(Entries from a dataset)
━━━━━━━━

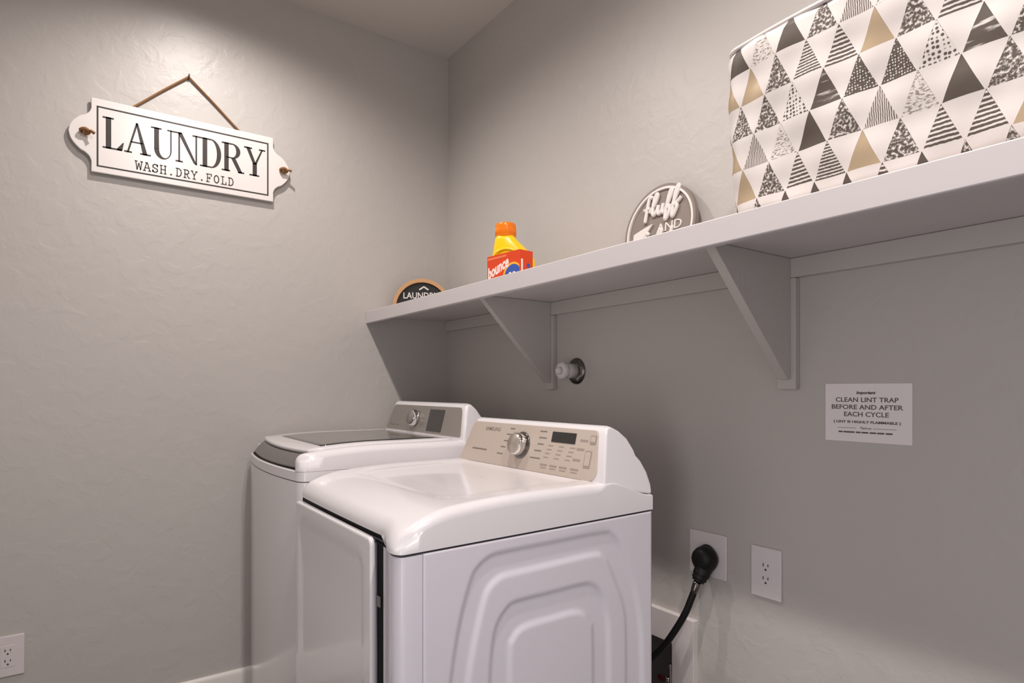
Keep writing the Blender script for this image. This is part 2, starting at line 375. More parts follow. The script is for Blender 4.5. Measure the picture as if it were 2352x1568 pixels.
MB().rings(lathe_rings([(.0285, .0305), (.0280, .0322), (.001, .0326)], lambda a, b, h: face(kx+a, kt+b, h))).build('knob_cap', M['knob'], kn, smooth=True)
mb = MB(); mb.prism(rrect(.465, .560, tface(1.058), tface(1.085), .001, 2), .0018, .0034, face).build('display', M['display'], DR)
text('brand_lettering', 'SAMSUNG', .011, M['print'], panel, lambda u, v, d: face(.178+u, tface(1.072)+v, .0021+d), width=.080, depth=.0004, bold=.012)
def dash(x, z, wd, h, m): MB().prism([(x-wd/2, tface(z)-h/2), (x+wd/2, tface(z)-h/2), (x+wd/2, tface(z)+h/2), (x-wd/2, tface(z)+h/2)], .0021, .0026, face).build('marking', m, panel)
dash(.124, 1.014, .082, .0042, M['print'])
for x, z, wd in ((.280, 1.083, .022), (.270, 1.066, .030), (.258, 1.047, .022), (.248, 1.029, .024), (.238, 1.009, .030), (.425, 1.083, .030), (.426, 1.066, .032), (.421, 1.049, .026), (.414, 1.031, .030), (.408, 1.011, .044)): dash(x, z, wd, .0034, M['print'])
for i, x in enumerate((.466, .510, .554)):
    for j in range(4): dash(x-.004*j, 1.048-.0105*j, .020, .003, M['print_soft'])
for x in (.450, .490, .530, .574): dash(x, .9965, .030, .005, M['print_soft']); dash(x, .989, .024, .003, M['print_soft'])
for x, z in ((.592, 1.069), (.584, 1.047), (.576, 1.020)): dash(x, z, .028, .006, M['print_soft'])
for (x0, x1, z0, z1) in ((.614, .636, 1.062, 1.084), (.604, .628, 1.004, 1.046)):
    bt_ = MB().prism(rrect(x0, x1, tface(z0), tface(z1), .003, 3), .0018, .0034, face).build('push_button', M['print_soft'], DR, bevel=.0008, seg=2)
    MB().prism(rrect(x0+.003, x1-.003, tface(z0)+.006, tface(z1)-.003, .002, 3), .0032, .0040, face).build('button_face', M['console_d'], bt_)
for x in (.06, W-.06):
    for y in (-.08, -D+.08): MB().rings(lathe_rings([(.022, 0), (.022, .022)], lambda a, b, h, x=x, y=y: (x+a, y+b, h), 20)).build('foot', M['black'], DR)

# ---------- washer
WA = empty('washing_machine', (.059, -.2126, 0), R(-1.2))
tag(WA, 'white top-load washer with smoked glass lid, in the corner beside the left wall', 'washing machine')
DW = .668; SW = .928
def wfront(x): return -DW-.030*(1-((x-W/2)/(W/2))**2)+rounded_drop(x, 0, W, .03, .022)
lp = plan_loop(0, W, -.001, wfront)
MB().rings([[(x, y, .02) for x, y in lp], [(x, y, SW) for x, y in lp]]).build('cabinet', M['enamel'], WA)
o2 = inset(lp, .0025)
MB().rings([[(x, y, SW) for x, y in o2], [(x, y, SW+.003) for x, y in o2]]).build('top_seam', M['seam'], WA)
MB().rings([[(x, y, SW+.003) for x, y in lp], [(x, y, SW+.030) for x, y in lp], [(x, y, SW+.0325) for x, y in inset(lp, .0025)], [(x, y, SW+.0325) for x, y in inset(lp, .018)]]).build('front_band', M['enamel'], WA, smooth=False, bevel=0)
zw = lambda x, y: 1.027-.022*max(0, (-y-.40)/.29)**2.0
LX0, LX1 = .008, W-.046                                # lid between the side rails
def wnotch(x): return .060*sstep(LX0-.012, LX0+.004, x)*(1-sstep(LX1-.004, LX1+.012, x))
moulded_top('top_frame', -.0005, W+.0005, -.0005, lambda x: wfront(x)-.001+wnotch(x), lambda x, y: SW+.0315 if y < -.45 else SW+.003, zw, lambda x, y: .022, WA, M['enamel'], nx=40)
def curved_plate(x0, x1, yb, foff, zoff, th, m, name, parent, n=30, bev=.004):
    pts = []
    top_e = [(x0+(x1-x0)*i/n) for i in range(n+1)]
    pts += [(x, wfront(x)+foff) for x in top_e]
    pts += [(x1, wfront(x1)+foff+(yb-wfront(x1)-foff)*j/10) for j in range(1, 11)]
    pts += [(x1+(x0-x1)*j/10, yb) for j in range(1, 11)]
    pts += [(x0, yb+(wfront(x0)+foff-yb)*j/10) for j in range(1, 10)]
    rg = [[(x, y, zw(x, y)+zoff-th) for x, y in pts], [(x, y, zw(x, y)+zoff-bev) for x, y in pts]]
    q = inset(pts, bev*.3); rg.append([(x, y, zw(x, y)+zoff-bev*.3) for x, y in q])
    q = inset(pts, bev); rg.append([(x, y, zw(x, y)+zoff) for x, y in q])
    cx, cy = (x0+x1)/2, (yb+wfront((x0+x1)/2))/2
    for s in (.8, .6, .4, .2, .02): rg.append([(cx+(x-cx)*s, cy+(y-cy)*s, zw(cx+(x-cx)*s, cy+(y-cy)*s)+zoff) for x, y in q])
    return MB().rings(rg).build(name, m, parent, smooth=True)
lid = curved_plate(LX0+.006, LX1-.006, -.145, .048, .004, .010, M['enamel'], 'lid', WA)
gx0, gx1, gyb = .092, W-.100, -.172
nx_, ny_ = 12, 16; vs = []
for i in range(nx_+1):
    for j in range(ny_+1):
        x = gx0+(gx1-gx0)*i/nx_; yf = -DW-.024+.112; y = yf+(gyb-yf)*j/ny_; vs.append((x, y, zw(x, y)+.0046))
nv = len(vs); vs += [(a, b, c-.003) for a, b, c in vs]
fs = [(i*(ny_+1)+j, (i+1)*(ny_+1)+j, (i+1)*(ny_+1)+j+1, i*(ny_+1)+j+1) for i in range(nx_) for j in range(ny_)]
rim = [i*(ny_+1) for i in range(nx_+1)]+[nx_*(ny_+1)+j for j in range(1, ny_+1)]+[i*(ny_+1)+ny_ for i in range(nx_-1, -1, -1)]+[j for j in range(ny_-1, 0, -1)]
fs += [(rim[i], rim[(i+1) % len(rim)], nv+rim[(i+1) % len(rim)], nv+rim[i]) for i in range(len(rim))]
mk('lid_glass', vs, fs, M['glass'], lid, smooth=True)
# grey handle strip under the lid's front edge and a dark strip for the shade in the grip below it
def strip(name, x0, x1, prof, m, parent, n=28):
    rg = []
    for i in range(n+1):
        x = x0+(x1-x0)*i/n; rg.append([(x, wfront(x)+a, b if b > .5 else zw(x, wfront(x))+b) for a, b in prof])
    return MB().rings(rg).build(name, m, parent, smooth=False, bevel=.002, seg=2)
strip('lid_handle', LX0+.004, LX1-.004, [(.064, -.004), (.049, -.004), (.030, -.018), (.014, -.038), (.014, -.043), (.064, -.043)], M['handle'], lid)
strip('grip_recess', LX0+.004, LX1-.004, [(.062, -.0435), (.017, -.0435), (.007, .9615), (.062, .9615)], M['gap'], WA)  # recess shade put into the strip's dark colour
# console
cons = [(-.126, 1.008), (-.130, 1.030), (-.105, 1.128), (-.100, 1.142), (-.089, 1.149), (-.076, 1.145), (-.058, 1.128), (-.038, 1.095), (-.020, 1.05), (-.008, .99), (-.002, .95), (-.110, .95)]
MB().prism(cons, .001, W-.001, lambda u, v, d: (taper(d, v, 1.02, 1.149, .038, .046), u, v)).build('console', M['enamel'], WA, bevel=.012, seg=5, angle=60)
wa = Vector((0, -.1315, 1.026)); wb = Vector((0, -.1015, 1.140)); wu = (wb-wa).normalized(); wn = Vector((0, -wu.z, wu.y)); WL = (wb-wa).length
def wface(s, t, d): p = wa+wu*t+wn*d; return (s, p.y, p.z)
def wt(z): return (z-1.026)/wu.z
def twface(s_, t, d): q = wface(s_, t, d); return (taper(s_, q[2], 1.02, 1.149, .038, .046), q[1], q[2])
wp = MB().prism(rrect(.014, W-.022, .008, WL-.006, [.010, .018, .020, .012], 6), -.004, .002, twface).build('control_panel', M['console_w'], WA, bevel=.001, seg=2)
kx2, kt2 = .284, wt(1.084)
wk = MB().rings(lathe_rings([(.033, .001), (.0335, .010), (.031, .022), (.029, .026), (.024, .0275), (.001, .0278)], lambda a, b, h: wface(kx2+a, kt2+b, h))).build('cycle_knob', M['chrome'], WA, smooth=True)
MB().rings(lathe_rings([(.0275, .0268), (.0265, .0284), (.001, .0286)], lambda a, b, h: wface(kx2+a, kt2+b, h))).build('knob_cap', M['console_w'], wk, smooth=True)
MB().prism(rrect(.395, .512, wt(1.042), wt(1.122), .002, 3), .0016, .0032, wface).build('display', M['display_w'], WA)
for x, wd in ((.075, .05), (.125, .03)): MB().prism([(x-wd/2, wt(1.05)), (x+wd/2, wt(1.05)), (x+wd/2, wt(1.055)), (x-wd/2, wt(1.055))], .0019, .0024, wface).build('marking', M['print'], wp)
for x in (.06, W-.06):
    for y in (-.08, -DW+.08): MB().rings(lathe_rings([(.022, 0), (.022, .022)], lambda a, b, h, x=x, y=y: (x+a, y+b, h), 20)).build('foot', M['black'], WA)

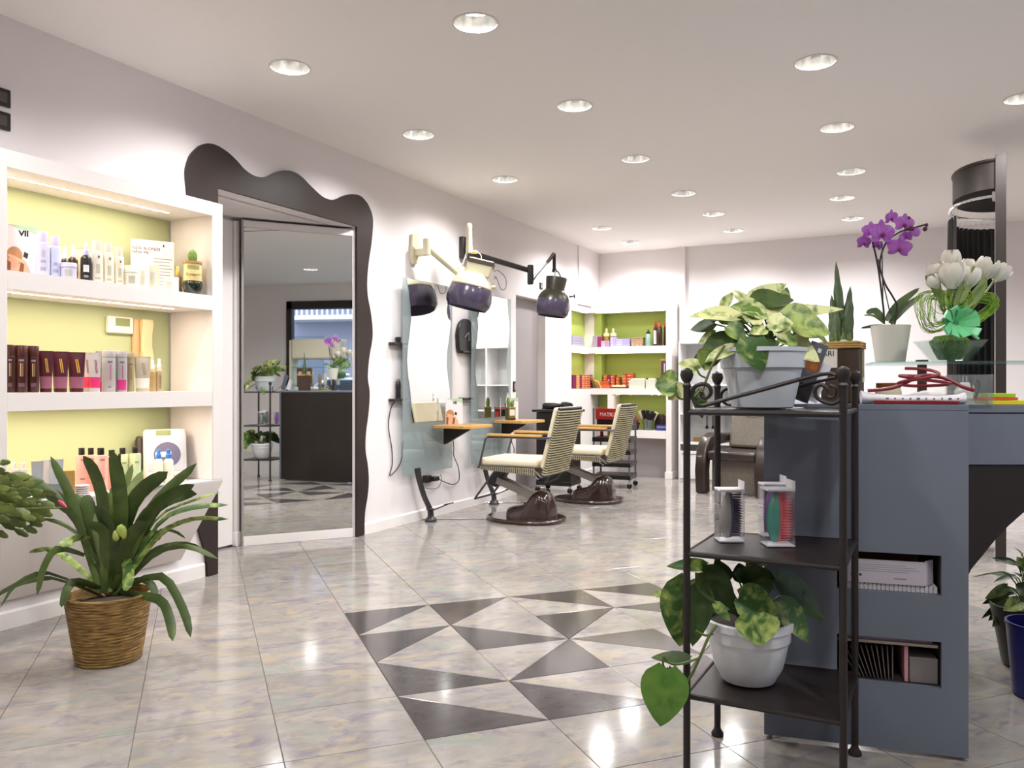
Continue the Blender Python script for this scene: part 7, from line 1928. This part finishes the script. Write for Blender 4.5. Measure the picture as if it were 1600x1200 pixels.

━━━━━━━━

*What this task involves:*
Collect the complete line wherever the string "were" appears in the records.

*Finished task:*
Keep writing the Blender script for this image. This is part 2, starting at line 375. More parts follow. The script is for Blender 4.5. Measure the picture as if it were 2352x1568 pixels.
Continue the Blender Python script for this scene: part 7, from line 1928. This part finishes the script. Write for Blender 4.5. Measure the picture as if it were 1600x1200 pixels.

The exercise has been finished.